Yahoo's strategy has come full circle - and that's not a good thing
A few days ago I read a long breakdown on Yahoo - “What Happened When Marissa Mayer Tried to be Steve Jobs”, by Nicholas Carlson. Some of you may have read it too; it’s a really good writeup. I feel the title was clickbait, though. Marisa Mayer wasn’t trying to be Steve Jobs any more than any other CEO who was brought in to fix an ailing company. The parallel is loose, at best.
So if Mayer trying to be Jobs isn’t the root of Yahoo’s continuing problems these last few years, what is? A fine question. Succinctly, I would say it is (a) failing to pick a good market positioning for the Yahoo reboot and (b) failing to stick to that plan anyway.
Think about Yahoo’s recent history. Carlson sums it up pretty well. They started out working on a simple goal - categorize all the crazy stuff on the internet and make it accessible. A listing evolved into a search engine, which evolved into an “all your needs in one” web portal. But all that changed when other companies improved on different parts of their offering. Suddenly you could get better search and mail over at Google, better news over at CNN.com, better social over at Facebook, etc. Yahoo had become a jack of all trades, master of none, and their business was suffering for it.
So to make a long story short, Mayer comes along and tries for a reboot. For Yahoo, this is the opportunity to choose a new, focused strategy. Instead of losing on a variety of fronts, you can pick one battle, marshal your forces, and win. But the angle Mayer chose was very close to where Yahoo had already come from (and lost!) - “the best web experience.” Except this time, the arena was the new mobile web. And so Yahoo debuted a round of apps targeting the things users do most on the smartphones.

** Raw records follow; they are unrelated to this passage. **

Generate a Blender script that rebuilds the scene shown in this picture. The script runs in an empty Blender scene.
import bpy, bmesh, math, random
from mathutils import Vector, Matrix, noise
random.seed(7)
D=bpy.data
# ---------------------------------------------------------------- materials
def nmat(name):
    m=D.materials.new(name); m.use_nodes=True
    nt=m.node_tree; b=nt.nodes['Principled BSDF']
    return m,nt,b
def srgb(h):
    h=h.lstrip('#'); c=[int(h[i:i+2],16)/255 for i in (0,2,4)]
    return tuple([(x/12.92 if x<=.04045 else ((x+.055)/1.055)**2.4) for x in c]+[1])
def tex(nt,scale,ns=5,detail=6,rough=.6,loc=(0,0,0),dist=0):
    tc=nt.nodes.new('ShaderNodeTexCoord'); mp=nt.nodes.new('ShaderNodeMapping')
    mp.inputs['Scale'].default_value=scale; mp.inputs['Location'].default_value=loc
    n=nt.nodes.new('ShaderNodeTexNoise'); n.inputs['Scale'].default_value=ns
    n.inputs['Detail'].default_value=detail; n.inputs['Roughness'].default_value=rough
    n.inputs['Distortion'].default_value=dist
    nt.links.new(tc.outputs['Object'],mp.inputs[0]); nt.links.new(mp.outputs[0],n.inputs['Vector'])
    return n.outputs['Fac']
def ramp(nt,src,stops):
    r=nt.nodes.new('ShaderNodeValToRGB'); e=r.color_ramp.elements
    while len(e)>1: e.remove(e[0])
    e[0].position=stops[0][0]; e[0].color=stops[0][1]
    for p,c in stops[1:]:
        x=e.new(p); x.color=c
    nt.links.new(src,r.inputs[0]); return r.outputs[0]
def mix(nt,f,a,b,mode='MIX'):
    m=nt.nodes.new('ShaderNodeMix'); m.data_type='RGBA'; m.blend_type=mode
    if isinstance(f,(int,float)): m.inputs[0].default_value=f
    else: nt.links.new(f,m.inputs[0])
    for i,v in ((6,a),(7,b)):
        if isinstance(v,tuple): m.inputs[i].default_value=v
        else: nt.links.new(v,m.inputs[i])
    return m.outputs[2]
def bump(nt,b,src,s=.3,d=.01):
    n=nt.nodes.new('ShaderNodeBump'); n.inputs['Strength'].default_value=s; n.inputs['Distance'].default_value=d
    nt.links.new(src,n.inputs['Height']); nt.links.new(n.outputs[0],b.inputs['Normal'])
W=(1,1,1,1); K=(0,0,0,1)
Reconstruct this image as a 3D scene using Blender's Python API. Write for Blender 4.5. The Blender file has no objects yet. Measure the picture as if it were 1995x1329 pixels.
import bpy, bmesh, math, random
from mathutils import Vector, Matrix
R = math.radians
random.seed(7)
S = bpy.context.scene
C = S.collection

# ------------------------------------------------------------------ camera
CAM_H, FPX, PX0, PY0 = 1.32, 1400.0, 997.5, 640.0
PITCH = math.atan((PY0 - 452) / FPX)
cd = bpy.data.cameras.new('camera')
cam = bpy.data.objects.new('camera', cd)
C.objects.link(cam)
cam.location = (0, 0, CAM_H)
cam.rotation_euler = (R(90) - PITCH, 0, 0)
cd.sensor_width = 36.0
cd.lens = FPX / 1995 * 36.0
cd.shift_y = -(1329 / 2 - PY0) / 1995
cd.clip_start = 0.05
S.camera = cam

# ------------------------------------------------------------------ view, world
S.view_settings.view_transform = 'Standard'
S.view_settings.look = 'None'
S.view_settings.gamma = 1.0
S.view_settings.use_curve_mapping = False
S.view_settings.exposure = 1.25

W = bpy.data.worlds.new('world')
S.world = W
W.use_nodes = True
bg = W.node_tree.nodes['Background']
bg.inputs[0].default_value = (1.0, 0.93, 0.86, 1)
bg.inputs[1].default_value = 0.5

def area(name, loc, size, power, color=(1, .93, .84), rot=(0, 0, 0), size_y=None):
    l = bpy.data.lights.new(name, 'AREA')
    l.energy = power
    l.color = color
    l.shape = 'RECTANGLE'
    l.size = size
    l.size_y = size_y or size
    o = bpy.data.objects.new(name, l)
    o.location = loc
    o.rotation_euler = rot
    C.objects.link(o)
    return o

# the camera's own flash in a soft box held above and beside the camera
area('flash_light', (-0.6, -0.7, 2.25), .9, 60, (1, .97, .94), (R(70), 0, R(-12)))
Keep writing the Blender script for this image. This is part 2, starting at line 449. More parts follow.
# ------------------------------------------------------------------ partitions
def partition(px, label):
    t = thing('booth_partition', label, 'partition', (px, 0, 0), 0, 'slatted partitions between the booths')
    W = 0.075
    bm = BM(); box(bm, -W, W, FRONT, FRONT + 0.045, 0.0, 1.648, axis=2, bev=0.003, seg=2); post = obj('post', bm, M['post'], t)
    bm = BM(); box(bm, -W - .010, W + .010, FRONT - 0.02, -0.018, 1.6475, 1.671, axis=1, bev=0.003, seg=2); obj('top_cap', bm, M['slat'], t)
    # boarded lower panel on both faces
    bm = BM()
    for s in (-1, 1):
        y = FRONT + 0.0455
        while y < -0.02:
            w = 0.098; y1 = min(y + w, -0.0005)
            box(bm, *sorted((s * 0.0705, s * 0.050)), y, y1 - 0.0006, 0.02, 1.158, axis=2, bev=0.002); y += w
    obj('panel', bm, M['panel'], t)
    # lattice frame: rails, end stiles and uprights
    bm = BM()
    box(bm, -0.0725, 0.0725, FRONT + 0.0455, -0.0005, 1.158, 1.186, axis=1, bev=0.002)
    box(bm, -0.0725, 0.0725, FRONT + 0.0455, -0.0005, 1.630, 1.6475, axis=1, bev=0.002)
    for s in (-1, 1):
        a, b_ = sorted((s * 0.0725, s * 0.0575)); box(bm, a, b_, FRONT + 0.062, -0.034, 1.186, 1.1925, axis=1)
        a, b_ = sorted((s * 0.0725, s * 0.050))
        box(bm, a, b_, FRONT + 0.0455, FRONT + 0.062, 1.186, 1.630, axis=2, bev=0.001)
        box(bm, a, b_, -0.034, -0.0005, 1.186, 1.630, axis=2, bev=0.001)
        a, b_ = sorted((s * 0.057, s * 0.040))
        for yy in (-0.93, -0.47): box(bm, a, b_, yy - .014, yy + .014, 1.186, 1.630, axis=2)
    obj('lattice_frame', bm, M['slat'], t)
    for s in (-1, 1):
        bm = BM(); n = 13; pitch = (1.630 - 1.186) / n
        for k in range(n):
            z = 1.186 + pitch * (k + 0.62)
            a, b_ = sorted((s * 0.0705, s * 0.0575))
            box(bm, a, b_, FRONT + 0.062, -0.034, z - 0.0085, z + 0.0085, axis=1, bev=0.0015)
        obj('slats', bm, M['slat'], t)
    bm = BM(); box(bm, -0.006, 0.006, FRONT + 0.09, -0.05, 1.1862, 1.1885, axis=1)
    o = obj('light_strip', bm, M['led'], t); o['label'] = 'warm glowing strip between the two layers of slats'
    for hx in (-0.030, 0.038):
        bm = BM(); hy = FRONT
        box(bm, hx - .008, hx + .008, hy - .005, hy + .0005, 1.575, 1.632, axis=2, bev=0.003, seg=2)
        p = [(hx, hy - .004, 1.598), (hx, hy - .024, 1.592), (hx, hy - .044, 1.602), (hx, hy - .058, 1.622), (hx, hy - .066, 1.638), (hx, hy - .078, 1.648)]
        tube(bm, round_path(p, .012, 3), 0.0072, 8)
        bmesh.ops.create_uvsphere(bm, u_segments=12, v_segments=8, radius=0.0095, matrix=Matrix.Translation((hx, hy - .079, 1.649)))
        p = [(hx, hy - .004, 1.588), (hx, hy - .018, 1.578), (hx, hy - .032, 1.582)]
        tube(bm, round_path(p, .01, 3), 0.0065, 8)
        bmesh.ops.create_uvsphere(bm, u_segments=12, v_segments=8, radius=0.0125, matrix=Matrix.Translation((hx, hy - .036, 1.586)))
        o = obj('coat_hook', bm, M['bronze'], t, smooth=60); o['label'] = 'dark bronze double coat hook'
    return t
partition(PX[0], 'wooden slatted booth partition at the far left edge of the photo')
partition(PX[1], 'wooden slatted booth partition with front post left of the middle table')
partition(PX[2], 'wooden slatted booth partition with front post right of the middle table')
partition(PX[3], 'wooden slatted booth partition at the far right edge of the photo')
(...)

Immediately this seems like a rough idea. As I said, this is basically the same losing battle Yahoo was already fighting. When you’re trying to be the best at a wide variety of things, you’re not making any tradeoffs. When you’re not making any tradeoffs, somebody else probably is - and they’re able to offer a more competitive product for that market than you. Additionally, Mayer was choosing to attack a fortified hill. After all, Apple and Google had crafted the mobile experience from the ground up - it is their operating systems the phones are running, and their apps the phones come with by default! Trying to get users to move over to Yahoo apps instead…that is running uphill into the guns.
To make matters worse, Mayer didn’t seem to focus in on this new strategy. Carlson’s article describes an increasing focus on generating and hosting new upscale media content. Now you’re straddling multiple, very different opportunities. You’re probably not knocking any of them out of the park, and you’re probably not aligning your company’s intangibles (manpower, culture, monetization strategy) around a focused goal.
It’s no surprise that Yahoo’s revenues are failing to respond to these new activities. I would love to see Yahoo focused around one sound strategy/market positioning, and one that’s not a fortified hill. I think that is what needs to happen if Yahoo wants to be relevant again, as opposed to being content with old age (and revenue stagnation). What would that look like? I’m not immediately sure. The internet is a crowded place these days; it’s hard to pick a problem to solve that doesn’t half have a dozen more established outfits working on it as well. I’m going to keep thinking on it - maybe I’ll update this note when I come up with something.